◆ **EXERCISE**
Output every line of the material exactly, omitting images.
Start of DATA SEGMENT
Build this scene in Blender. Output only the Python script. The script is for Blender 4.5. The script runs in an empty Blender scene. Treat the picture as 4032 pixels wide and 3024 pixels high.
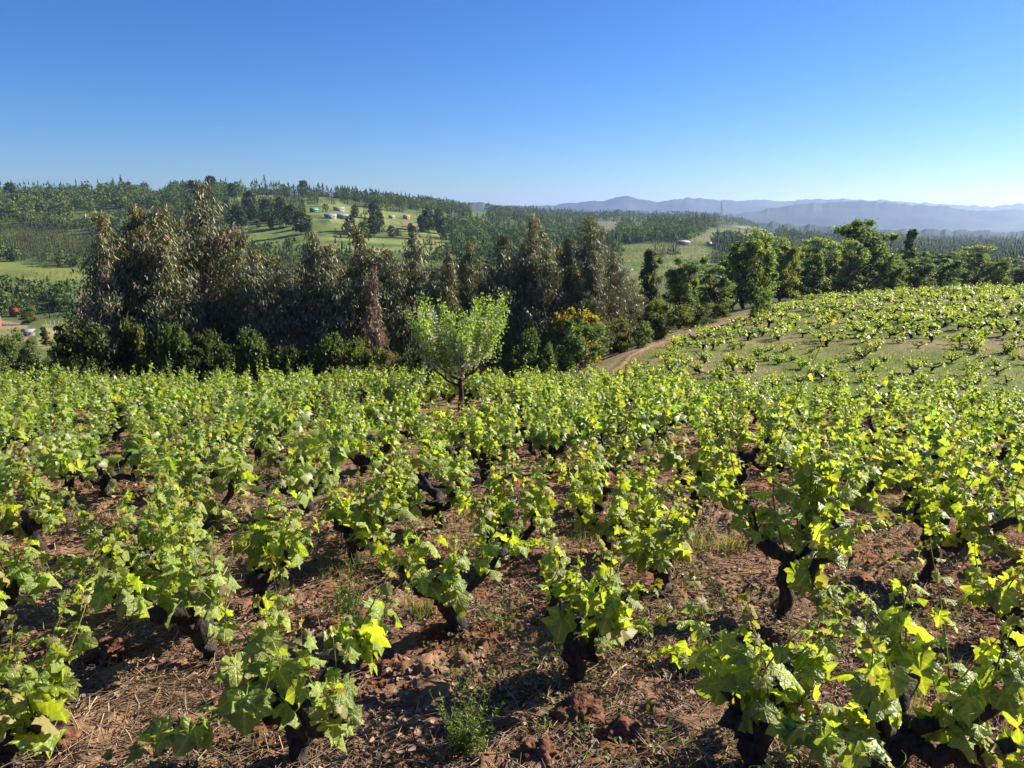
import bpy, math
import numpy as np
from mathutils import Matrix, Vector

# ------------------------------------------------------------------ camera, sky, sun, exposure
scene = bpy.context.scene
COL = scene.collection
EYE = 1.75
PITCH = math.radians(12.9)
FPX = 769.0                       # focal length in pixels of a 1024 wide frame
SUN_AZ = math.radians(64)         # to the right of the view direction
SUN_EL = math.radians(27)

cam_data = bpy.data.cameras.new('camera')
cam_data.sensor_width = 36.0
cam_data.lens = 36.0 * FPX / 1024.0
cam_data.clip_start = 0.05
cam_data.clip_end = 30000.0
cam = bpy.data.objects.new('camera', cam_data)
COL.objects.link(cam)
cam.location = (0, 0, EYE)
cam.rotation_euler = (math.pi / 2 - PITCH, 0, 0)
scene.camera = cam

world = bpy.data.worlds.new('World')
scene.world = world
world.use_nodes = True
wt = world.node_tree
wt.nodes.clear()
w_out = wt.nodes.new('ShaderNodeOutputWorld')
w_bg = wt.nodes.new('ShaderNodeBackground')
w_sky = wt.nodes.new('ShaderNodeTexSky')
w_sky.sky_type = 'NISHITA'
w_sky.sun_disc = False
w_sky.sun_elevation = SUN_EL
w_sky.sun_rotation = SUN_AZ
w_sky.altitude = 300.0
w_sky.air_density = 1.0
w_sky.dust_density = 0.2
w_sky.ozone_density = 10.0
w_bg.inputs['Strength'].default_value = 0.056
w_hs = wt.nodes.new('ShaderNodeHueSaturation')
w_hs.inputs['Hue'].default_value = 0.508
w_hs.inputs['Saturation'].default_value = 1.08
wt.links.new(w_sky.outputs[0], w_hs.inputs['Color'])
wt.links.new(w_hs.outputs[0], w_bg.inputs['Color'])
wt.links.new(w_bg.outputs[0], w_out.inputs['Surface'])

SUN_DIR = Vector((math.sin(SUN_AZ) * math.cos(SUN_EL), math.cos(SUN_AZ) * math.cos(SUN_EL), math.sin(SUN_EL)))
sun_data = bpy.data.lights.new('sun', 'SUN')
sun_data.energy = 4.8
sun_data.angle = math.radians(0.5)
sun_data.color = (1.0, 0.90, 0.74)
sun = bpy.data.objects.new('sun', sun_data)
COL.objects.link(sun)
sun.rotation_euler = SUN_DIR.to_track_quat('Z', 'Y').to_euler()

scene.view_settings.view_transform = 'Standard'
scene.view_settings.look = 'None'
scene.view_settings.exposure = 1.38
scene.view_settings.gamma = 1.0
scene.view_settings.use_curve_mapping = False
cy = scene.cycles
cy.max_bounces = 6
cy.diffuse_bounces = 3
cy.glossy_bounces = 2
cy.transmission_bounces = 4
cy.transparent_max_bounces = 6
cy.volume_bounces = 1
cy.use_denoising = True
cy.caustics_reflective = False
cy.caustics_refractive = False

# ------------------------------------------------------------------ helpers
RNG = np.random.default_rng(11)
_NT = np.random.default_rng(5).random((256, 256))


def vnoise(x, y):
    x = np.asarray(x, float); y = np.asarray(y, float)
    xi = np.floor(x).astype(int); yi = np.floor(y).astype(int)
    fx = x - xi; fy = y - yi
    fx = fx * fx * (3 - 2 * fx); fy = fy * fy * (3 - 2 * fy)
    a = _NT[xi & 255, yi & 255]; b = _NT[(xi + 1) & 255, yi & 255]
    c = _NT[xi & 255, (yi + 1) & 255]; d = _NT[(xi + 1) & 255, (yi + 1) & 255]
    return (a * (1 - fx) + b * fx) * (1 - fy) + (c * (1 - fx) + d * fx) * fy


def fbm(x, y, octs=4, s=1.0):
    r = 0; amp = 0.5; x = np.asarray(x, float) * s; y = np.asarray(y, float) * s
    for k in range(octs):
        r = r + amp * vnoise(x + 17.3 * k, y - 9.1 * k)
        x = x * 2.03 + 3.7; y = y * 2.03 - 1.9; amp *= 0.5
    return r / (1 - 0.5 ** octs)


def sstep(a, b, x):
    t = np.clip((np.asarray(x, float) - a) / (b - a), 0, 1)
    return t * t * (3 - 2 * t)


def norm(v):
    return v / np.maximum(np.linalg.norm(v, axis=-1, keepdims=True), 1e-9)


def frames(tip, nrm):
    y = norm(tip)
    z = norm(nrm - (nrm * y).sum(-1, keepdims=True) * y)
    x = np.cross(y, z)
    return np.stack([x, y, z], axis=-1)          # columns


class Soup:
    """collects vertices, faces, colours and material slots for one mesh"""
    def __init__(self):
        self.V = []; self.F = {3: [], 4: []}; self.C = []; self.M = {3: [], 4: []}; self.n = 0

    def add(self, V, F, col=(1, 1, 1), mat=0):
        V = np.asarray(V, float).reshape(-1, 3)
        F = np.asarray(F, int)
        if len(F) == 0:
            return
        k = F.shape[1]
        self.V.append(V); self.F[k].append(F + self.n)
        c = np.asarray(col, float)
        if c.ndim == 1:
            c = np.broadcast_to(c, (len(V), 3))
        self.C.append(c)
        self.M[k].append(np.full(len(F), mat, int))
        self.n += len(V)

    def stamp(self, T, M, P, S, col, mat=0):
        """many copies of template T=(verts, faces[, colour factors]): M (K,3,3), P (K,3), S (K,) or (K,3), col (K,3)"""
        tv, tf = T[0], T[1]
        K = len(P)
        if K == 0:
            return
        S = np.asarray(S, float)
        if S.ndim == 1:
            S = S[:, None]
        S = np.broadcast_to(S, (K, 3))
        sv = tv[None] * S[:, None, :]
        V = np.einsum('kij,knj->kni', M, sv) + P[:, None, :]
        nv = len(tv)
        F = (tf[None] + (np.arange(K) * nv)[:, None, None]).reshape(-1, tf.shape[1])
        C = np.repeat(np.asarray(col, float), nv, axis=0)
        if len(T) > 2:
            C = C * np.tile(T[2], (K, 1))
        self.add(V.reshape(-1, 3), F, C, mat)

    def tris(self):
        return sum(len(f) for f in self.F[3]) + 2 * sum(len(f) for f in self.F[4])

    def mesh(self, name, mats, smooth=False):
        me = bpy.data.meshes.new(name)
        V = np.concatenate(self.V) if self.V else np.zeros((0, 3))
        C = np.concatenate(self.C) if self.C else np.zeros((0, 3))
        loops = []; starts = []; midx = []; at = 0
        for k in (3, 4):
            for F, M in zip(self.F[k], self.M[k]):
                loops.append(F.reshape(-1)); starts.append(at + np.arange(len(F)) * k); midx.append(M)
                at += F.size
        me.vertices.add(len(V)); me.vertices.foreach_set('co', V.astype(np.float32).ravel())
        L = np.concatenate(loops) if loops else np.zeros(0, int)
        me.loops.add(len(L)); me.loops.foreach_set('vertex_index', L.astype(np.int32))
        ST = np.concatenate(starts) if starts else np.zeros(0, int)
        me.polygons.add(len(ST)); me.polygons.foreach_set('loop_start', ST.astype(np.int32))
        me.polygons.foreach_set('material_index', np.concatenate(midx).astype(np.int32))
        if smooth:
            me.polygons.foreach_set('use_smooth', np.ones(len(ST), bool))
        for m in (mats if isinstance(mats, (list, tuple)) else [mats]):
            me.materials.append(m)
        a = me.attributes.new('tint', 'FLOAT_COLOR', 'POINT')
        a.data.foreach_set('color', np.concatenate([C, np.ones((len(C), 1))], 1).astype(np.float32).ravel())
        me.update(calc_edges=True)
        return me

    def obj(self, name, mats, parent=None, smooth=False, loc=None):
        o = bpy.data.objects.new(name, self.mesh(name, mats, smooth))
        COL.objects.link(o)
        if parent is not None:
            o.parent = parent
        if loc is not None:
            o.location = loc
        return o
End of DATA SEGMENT
◆ **COMPLETE OUTPUT**
Build this scene in Blender. Output only the Python script. The script is for Blender 4.5. The script runs in an empty Blender scene. Treat the picture as 4032 pixels wide and 3024 pixels high.
import bpy, math
import numpy as np
from mathutils import Matrix, Vector

# ------------------------------------------------------------------ camera, sky, sun, exposure
scene = bpy.context.scene
COL = scene.collection
EYE = 1.75
PITCH = math.radians(12.9)
FPX = 769.0                       # focal length in pixels of a 1024 wide frame
SUN_AZ = math.radians(64)         # to the right of the view direction
SUN_EL = math.radians(27)

cam_data = bpy.data.cameras.new('camera')
cam_data.sensor_width = 36.0
cam_data.lens = 36.0 * FPX / 1024.0
cam_data.clip_start = 0.05
cam_data.clip_end = 30000.0
cam = bpy.data.objects.new('camera', cam_data)
COL.objects.link(cam)
cam.location = (0, 0, EYE)
cam.rotation_euler = (math.pi / 2 - PITCH, 0, 0)
scene.camera = cam

world = bpy.data.worlds.new('World')
scene.world = world
world.use_nodes = True
wt = world.node_tree
wt.nodes.clear()
w_out = wt.nodes.new('ShaderNodeOutputWorld')
w_bg = wt.nodes.new('ShaderNodeBackground')
w_sky = wt.nodes.new('ShaderNodeTexSky')
w_sky.sky_type = 'NISHITA'
w_sky.sun_disc = False
w_sky.sun_elevation = SUN_EL
w_sky.sun_rotation = SUN_AZ
w_sky.altitude = 300.0
w_sky.air_density = 1.0
w_sky.dust_density = 0.2
w_sky.ozone_density = 10.0
w_bg.inputs['Strength'].default_value = 0.056
w_hs = wt.nodes.new('ShaderNodeHueSaturation')
w_hs.inputs['Hue'].default_value = 0.508
w_hs.inputs['Saturation'].default_value = 1.08
wt.links.new(w_sky.outputs[0], w_hs.inputs['Color'])
wt.links.new(w_hs.outputs[0], w_bg.inputs['Color'])
wt.links.new(w_bg.outputs[0], w_out.inputs['Surface'])

SUN_DIR = Vector((math.sin(SUN_AZ) * math.cos(SUN_EL), math.cos(SUN_AZ) * math.cos(SUN_EL), math.sin(SUN_EL)))
sun_data = bpy.data.lights.new('sun', 'SUN')
sun_data.energy = 4.8
sun_data.angle = math.radians(0.5)
sun_data.color = (1.0, 0.90, 0.74)
sun = bpy.data.objects.new('sun', sun_data)
COL.objects.link(sun)
sun.rotation_euler = SUN_DIR.to_track_quat('Z', 'Y').to_euler()

scene.view_settings.view_transform = 'Standard'
scene.view_settings.look = 'None'
scene.view_settings.exposure = 1.38
scene.view_settings.gamma = 1.0
scene.view_settings.use_curve_mapping = False
cy = scene.cycles
cy.max_bounces = 6
cy.diffuse_bounces = 3
cy.glossy_bounces = 2
cy.transmission_bounces = 4
cy.transparent_max_bounces = 6
cy.volume_bounces = 1
cy.use_denoising = True
cy.caustics_reflective = False
cy.caustics_refractive = False

# ------------------------------------------------------------------ helpers
RNG = np.random.default_rng(11)
_NT = np.random.default_rng(5).random((256, 256))


def vnoise(x, y):
    x = np.asarray(x, float); y = np.asarray(y, float)
    xi = np.floor(x).astype(int); yi = np.floor(y).astype(int)
    fx = x - xi; fy = y - yi
    fx = fx * fx * (3 - 2 * fx); fy = fy * fy * (3 - 2 * fy)
    a = _NT[xi & 255, yi & 255]; b = _NT[(xi + 1) & 255, yi & 255]
    c = _NT[xi & 255, (yi + 1) & 255]; d = _NT[(xi + 1) & 255, (yi + 1) & 255]
    return (a * (1 - fx) + b * fx) * (1 - fy) + (c * (1 - fx) + d * fx) * fy


def fbm(x, y, octs=4, s=1.0):
    r = 0; amp = 0.5; x = np.asarray(x, float) * s; y = np.asarray(y, float) * s
    for k in range(octs):
        r = r + amp * vnoise(x + 17.3 * k, y - 9.1 * k)
        x = x * 2.03 + 3.7; y = y * 2.03 - 1.9; amp *= 0.5
    return r / (1 - 0.5 ** octs)


def sstep(a, b, x):
    t = np.clip((np.asarray(x, float) - a) / (b - a), 0, 1)
    return t * t * (3 - 2 * t)


def norm(v):
    return v / np.maximum(np.linalg.norm(v, axis=-1, keepdims=True), 1e-9)


def frames(tip, nrm):
    y = norm(tip)
    z = norm(nrm - (nrm * y).sum(-1, keepdims=True) * y)
    x = np.cross(y, z)
    return np.stack([x, y, z], axis=-1)          # columns


class Soup:
    """collects vertices, faces, colours and material slots for one mesh"""
    def __init__(self):
        self.V = []; self.F = {3: [], 4: []}; self.C = []; self.M = {3: [], 4: []}; self.n = 0

    def add(self, V, F, col=(1, 1, 1), mat=0):
        V = np.asarray(V, float).reshape(-1, 3)
        F = np.asarray(F, int)
        if len(F) == 0:
            return
        k = F.shape[1]
        self.V.append(V); self.F[k].append(F + self.n)
        c = np.asarray(col, float)
        if c.ndim == 1:
            c = np.broadcast_to(c, (len(V), 3))
        self.C.append(c)
        self.M[k].append(np.full(len(F), mat, int))
        self.n += len(V)

    def stamp(self, T, M, P, S, col, mat=0):
        """many copies of template T=(verts, faces[, colour factors]): M (K,3,3), P (K,3), S (K,) or (K,3), col (K,3)"""
        tv, tf = T[0], T[1]
        K = len(P)
        if K == 0:
            return
        S = np.asarray(S, float)
        if S.ndim == 1:
            S = S[:, None]
        S = np.broadcast_to(S, (K, 3))
        sv = tv[None] * S[:, None, :]
        V = np.einsum('kij,knj->kni', M, sv) + P[:, None, :]
        nv = len(tv)
        F = (tf[None] + (np.arange(K) * nv)[:, None, None]).reshape(-1, tf.shape[1])
        C = np.repeat(np.asarray(col, float), nv, axis=0)
        if len(T) > 2:
            C = C * np.tile(T[2], (K, 1))
        self.add(V.reshape(-1, 3), F, C, mat)

    def tris(self):
        return sum(len(f) for f in self.F[3]) + 2 * sum(len(f) for f in self.F[4])

    def mesh(self, name, mats, smooth=False):
        me = bpy.data.meshes.new(name)
        V = np.concatenate(self.V) if self.V else np.zeros((0, 3))
        C = np.concatenate(self.C) if self.C else np.zeros((0, 3))
        loops = []; starts = []; midx = []; at = 0
        for k in (3, 4):
            for F, M in zip(self.F[k], self.M[k]):
                loops.append(F.reshape(-1)); starts.append(at + np.arange(len(F)) * k); midx.append(M)
                at += F.size
        me.vertices.add(len(V)); me.vertices.foreach_set('co', V.astype(np.float32).ravel())
        L = np.concatenate(loops) if loops else np.zeros(0, int)
        me.loops.add(len(L)); me.loops.foreach_set('vertex_index', L.astype(np.int32))
        ST = np.concatenate(starts) if starts else np.zeros(0, int)
        me.polygons.add(len(ST)); me.polygons.foreach_set('loop_start', ST.astype(np.int32))
        me.polygons.foreach_set('material_index', np.concatenate(midx).astype(np.int32))
        if smooth:
            me.polygons.foreach_set('use_smooth', np.ones(len(ST), bool))
        for m in (mats if isinstance(mats, (list, tuple)) else [mats]):
            me.materials.append(m)
        a = me.attributes.new('tint', 'FLOAT_COLOR', 'POINT')
        a.data.foreach_set('color', np.concatenate([C, np.ones((len(C), 1))], 1).astype(np.float32).ravel())
        me.update(calc_edges=True)
        return me

    def obj(self, name, mats, parent=None, smooth=False, loc=None):
        o = bpy.data.objects.new(name, self.mesh(name, mats, smooth))
        COL.objects.link(o)
        if parent is not None:
            o.parent = parent
        if loc is not None:
            o.location = loc
        return o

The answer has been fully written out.